10 Tahun UU Minerba, Kini Bahan Baku Industri Logam Tersedia di RI
Berita Baru, Jakarta – Selama 42 tahun pelaksanaan pengelolaan kegiatan pertambangan untuk menghasilkan produk ingot logam diatur melalui Undang Undang No. 11 Tahun 1967 tentang Ketentuan-ketentuan Pokok Pertambangan dan menghadirkan investasi pada kegiatan pertambangan yang mengolah dan memurnikan logam.
Selanjutnya Undang-Undang Nomor 4 Tahun 2009 tentang Pertambangan Mineral dan Batubara (UU Minerba) hadir merealisasikan kewajiban peningkatan nilai tambah mineral.
Tahun ini menginjak perjalanan tahun ke-sepuluh kegiatan pengolahan dan pemurnian di dalam negeri dalam wujud pelarangan ekspor mineral yang belum diolah dan dimurnikan.
Pelaksanaan UU Minerba bukan tanpa prestasi, sejak diselesaikannya ketentuan turunan pada tahun 2012. Fasilitas pengolahan dan pemurnian berdiri dengan pesat bahkan untuk nikel dalam 5 tahun terakhir telah menjadikan Indonesia “from supporting player to lead actor” (Macquarie, 2018).
Pada Tahun 2012 Indonesia hanya mempunyai 3 fasilitas pemurnian yaitu 1 tembaga dan 2 Nikel. Namun pada tahun 2018 telah beroperasi 16 fasilitas pemurnian atau sering disebut dengan istilah smelter. Direncanakan akan selesai terbangun 25 smelter pada tahun 2020 dan terus tumbuh sehingga pada tahun 2022 akan terdapat 4 smelter tembaga, 41 smelter nikel, 11 smelter bauksit dan secara total mencapai 68 smelter.

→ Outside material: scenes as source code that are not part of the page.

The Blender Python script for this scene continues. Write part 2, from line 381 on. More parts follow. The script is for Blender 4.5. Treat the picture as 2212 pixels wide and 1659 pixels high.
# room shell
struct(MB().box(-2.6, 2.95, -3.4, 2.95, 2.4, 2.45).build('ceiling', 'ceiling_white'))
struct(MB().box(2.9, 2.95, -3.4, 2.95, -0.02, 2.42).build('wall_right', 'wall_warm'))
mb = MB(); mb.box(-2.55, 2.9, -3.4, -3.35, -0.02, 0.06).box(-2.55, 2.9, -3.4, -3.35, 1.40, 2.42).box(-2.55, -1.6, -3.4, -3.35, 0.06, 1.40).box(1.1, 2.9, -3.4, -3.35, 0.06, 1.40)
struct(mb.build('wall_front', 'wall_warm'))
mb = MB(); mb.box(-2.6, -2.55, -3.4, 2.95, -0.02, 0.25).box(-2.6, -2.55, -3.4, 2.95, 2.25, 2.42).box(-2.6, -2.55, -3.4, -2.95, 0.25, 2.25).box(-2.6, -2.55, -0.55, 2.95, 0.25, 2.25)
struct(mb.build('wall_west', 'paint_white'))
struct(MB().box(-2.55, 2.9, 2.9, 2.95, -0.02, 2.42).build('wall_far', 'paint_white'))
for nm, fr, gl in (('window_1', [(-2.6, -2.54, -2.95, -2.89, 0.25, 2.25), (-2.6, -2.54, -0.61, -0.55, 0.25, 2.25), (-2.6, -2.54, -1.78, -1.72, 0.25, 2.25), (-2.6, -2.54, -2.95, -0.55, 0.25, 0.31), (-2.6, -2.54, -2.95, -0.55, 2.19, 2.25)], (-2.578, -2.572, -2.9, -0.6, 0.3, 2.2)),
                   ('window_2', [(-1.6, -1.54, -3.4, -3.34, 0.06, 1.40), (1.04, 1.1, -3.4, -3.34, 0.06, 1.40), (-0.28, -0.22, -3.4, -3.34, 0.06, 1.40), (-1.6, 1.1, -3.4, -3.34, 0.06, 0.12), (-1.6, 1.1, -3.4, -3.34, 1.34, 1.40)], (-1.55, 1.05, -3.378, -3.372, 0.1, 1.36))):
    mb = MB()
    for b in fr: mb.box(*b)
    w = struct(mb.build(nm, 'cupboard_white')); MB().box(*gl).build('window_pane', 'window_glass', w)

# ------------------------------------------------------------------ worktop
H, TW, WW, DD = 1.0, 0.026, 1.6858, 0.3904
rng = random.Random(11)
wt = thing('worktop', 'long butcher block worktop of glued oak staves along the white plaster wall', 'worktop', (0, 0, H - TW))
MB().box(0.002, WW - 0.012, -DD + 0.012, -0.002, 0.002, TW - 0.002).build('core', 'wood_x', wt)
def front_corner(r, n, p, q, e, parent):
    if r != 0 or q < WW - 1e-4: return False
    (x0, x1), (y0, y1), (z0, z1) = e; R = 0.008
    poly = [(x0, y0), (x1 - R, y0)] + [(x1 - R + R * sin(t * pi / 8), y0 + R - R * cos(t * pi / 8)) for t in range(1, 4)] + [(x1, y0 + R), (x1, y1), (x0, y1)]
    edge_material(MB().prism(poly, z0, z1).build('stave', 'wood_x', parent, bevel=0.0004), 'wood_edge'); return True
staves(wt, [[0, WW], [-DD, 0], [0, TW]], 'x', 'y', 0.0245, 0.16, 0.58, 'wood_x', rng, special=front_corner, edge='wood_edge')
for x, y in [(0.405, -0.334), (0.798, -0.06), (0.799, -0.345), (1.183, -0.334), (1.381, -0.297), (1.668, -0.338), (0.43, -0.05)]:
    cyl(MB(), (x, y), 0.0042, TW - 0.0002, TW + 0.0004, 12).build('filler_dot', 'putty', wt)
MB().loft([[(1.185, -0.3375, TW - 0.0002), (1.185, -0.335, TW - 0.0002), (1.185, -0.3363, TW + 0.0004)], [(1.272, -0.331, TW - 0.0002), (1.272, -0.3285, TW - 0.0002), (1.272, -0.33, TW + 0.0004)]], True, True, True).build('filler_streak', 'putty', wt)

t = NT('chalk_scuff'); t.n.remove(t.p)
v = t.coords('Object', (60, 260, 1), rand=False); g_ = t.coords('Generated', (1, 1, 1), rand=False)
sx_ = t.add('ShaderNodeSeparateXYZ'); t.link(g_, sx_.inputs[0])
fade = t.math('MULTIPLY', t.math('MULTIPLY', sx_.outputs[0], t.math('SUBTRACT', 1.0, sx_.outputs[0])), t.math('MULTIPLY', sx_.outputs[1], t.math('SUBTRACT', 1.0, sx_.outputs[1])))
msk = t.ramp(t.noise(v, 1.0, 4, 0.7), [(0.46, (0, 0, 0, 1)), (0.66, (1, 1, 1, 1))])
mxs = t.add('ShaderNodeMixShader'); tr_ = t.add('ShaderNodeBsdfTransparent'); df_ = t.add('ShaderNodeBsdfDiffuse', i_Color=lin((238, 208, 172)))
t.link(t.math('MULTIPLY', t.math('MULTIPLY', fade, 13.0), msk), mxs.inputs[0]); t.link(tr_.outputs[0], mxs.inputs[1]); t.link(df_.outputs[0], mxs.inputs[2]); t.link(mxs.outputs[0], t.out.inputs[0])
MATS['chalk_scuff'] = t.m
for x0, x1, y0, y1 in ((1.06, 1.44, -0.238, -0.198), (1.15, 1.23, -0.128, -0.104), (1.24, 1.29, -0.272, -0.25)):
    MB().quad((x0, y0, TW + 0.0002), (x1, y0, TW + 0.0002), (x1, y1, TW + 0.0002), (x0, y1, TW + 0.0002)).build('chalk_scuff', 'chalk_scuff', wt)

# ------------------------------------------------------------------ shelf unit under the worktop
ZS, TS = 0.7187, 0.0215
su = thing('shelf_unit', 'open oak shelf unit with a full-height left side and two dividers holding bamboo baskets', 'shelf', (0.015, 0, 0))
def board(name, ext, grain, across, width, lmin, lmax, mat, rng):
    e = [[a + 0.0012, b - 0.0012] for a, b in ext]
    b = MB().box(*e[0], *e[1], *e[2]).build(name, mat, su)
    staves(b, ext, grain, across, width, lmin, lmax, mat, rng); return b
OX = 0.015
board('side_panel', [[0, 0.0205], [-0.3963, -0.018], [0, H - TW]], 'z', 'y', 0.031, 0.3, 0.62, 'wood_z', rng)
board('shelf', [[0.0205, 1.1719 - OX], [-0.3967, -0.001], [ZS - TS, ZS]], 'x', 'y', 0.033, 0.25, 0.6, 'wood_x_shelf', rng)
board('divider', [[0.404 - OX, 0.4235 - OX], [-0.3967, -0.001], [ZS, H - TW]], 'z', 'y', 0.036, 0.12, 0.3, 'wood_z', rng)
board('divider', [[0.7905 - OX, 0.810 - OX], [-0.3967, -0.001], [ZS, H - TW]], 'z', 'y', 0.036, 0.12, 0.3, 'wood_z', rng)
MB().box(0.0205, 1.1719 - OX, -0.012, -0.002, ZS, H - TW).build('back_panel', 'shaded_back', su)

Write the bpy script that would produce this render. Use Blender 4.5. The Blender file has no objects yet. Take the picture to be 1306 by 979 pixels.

Keberhasilan UU Minerba dalam menjalankan amanat peningkatan nilai tambah telah mampu menyediakan bahan baku industri logam dasar (base metals), sebut saja komoditas nikel telah mampu memurnikan 25 juta bijih nikel di dalam negeri untuk menghasilkan 3 juta ton FeNi atau NPI (kadar 10%Ni) atau setara 319.200 ton logam Ni, namun sayang seluruh bahan baku setengah jadi tersebut belum dapat diserap oleh industri yang lebih hilir.